Aside from traditional equity funds, another way to gain access to agriculture is through exchange traded products (ETPs) such as exchange traded commodities (ETCs).

Neil Jamieson, head of UK & Ireland at ETF Securities, notes that in 2013 agriculture ETPs saw outflows in aggregate of $42m (£26m).

But he adds: “This masks two divergent trends: outflows from broad basket exposures of $232m, and inflows into individual exposures with coffee seeing the strongest pick up in interest, with inflows of $203m.”

Mr Jamieson says this highlights the potential uses of agriculture ETPs.

“On the one hand, broad exposure can provide good portfolio diversification, i.e. agriculture can be expected to have a low beta to equity markets, while commodity specific exposure, e.g. coffee, corn, wheat, enables investors to take advantage of opportunities that relate to the individual commodities.

“Opportunities may arise from a variety of factors, including the disruption of supplies due to extreme weather and political risk.”

However, these events such as the drought in the US and elsewhere, or flooding in the UK, can also have a downside.
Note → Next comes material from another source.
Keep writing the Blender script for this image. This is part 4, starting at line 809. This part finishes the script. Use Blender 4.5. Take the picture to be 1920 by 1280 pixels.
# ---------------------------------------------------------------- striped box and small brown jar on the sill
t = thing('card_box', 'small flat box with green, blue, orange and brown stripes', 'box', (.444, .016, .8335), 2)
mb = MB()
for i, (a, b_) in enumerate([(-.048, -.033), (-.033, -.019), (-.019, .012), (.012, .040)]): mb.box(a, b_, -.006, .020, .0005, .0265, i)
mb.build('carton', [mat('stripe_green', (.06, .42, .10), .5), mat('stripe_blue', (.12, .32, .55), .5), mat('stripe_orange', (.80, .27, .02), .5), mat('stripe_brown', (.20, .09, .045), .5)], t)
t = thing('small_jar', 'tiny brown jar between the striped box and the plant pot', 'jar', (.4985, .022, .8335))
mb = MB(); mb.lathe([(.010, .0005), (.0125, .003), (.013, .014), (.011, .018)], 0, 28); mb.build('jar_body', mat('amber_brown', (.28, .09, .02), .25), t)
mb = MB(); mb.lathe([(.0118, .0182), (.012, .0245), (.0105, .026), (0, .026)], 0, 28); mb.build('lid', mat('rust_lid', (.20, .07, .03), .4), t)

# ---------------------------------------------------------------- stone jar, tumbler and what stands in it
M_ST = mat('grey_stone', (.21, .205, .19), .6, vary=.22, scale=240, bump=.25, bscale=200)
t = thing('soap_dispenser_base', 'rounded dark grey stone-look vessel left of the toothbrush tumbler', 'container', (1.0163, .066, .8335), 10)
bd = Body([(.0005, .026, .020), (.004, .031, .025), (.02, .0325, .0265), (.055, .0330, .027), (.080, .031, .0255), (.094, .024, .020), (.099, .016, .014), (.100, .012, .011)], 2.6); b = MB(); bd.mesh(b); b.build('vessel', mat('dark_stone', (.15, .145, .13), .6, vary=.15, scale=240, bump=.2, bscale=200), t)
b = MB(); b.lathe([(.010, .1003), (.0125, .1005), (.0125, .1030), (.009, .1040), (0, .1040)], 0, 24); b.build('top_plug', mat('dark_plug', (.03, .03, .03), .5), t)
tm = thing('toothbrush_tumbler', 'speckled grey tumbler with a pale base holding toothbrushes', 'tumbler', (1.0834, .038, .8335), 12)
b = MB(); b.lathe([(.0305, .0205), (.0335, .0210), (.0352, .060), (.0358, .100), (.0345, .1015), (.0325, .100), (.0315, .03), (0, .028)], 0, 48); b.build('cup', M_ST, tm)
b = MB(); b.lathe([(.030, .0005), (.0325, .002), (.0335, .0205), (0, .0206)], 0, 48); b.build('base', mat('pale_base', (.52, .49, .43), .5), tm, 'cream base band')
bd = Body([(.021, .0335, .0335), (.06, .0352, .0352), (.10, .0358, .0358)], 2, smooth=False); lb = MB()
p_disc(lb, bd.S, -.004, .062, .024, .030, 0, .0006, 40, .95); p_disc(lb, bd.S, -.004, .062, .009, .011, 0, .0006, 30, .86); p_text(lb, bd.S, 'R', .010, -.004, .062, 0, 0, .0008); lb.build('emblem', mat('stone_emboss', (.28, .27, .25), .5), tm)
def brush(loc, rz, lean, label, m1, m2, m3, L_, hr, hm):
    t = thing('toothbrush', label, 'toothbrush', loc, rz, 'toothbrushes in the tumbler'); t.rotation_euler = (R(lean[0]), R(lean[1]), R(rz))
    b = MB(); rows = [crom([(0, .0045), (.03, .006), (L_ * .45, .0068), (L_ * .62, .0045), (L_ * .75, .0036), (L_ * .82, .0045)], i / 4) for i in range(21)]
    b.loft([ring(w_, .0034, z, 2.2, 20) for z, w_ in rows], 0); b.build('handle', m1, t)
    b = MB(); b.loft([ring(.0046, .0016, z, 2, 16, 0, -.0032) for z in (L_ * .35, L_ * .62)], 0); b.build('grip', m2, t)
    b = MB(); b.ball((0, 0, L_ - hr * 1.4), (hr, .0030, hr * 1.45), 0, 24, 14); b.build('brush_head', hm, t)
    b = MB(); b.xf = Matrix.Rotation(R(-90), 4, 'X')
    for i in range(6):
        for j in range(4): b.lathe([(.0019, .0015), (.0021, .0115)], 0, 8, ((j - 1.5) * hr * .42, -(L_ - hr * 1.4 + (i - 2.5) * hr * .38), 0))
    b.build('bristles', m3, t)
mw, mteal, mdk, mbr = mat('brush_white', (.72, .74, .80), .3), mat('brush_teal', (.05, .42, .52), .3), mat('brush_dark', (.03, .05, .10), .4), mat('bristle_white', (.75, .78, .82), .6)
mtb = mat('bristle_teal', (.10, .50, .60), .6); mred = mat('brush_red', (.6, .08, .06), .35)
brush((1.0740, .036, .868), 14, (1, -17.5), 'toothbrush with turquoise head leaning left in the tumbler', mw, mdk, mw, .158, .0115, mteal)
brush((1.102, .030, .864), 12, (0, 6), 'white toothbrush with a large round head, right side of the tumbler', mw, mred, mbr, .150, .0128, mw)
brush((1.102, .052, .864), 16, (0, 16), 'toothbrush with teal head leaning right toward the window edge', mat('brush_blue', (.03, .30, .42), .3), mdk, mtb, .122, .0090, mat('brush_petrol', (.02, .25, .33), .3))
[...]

Ben Willis, investment manager and head of research at Whitechurch Securities, says: “We remain wary of investing in soft commodities as this is a highly unpredictable investment strategy, relying on the luck of the gods in some instances, such as weather patterns and harvest fortunes. Also, as softs are traded on the futures market, speculative risk needs to be considered.

“We would rather play the agricultural theme through investing in agricultural businesses rather than speculating on soft commodity prices. This approach offers diverse access to a range of spin-off themes, which Sarasin have coined ‘from field to fork’.

“ETPs are a low cost option of actually tracking the future prices of a basket of commodities. But as mentioned, we find this too speculative as fortunes can be subject to poor weather patterns and/or natural disasters.”